Trump’s announcement did not come as a surprise—his disdain for the program was no secret. The decision was, however, met with backlash from global leaders, from French president Emmanuel Macron to Iranian Supreme Leader Ayatollah Khamenei. So why withdraw from the deal? Trump has repeatedly expressed a desire to reimpose heavy sanctions in an attempt to renegotiate and come up with a plan to prevent Iran from any opportunity to develop a nuclear weapon. Scrapping the Iran Deal was one of his main campaign promises. This plan was strongly supported by Israel’s Prime Minister Netanyahu, also a long-term opponent of the deal.

Now that the United States has left the program, it is up to the remaining supporters to keep it going or develop a new plan, and for the Trump administration to make its position clear. French Foreign Minister Jean-Yves Le Drian has expressed confidence that the program will continue without the United States, in an effort to maintain relative peace and avoid an arms race comparable to the Cold War.

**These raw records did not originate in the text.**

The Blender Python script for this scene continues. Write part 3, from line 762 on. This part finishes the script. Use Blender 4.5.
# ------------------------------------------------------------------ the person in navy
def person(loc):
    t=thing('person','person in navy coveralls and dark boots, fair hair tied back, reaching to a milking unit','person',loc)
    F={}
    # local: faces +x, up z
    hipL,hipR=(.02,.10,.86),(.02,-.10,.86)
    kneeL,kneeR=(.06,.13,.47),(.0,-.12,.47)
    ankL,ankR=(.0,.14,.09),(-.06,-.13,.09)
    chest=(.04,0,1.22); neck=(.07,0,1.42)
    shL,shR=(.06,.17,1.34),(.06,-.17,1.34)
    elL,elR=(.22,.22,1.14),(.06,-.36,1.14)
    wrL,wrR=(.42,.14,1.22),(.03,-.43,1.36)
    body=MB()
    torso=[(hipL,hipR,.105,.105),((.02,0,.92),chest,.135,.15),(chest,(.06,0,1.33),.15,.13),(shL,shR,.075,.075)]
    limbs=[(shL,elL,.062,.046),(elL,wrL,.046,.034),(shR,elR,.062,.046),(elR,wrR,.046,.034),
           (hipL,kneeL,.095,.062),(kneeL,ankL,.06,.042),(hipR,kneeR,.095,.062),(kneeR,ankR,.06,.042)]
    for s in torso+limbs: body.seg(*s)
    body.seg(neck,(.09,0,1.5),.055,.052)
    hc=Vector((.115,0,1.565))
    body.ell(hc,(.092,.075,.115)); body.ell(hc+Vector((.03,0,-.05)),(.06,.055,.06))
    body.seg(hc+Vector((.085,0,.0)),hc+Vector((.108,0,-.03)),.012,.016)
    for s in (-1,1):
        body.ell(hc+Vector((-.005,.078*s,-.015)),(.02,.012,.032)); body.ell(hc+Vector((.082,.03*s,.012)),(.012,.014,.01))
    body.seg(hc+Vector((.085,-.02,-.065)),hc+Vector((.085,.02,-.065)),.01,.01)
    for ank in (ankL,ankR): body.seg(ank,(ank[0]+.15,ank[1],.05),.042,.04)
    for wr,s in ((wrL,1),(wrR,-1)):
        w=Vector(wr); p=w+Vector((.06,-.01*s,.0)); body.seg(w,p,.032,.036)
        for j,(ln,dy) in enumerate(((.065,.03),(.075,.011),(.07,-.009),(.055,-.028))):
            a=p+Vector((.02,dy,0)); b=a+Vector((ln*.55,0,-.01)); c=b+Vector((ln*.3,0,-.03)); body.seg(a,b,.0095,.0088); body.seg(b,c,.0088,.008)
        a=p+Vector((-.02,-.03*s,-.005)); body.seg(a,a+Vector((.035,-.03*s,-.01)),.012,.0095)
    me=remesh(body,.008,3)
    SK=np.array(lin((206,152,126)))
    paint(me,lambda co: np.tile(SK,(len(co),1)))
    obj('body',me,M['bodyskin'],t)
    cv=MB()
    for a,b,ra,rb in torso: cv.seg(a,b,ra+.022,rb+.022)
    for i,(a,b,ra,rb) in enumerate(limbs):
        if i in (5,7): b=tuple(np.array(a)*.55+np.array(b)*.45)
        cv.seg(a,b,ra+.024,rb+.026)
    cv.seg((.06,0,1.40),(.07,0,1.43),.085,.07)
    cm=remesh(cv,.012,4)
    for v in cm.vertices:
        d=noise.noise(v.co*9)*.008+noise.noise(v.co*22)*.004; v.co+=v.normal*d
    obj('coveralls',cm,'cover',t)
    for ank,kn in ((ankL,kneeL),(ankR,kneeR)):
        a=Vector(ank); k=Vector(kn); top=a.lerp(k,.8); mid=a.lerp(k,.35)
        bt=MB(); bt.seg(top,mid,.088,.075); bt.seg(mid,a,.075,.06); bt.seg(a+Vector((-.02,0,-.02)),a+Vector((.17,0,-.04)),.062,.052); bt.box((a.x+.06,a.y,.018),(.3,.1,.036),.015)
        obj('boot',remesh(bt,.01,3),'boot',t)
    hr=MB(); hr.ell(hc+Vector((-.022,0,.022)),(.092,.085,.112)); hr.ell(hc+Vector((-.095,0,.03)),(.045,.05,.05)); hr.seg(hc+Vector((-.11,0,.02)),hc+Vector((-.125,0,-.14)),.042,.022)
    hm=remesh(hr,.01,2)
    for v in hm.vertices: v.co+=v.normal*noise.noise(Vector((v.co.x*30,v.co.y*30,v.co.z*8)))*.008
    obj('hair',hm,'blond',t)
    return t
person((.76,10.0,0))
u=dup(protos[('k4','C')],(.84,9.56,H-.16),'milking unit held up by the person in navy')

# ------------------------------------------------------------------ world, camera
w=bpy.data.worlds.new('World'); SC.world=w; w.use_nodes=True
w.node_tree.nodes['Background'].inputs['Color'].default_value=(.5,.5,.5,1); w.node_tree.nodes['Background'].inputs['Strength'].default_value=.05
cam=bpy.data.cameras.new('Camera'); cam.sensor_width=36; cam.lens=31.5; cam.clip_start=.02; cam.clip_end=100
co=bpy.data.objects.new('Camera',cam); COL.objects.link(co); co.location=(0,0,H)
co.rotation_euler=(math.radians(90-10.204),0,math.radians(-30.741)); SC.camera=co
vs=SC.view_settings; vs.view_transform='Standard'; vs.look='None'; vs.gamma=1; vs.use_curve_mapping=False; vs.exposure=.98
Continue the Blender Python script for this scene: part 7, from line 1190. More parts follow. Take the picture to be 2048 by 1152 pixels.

Iran’s economy was profoundly damaged by sanctions before the deal, and repeatedly urged the United States not to back out. President Hassan Rouhani expressed contempt for Trump’s decision, but many in the United States are pleased. Richard Goldberg, a senior advisor for the Foundation for Defense of Democracies, expressed hope for a “new negotiation” whilst dismantling what he considers to be an oppressive regime with crippling sanctions.

What do students think? Christa, a junior, believes that the decision is misguided. “I think that Trump is so adherent to his own personal philosophy that he has completely blinded himself to the interests of our country and the world as a whole,” she says. Ruby, also a junior, has less of a strong stance. “I am neutral because I don’t quite see the effects,” she says. “I never thought the deal would be followed completely.”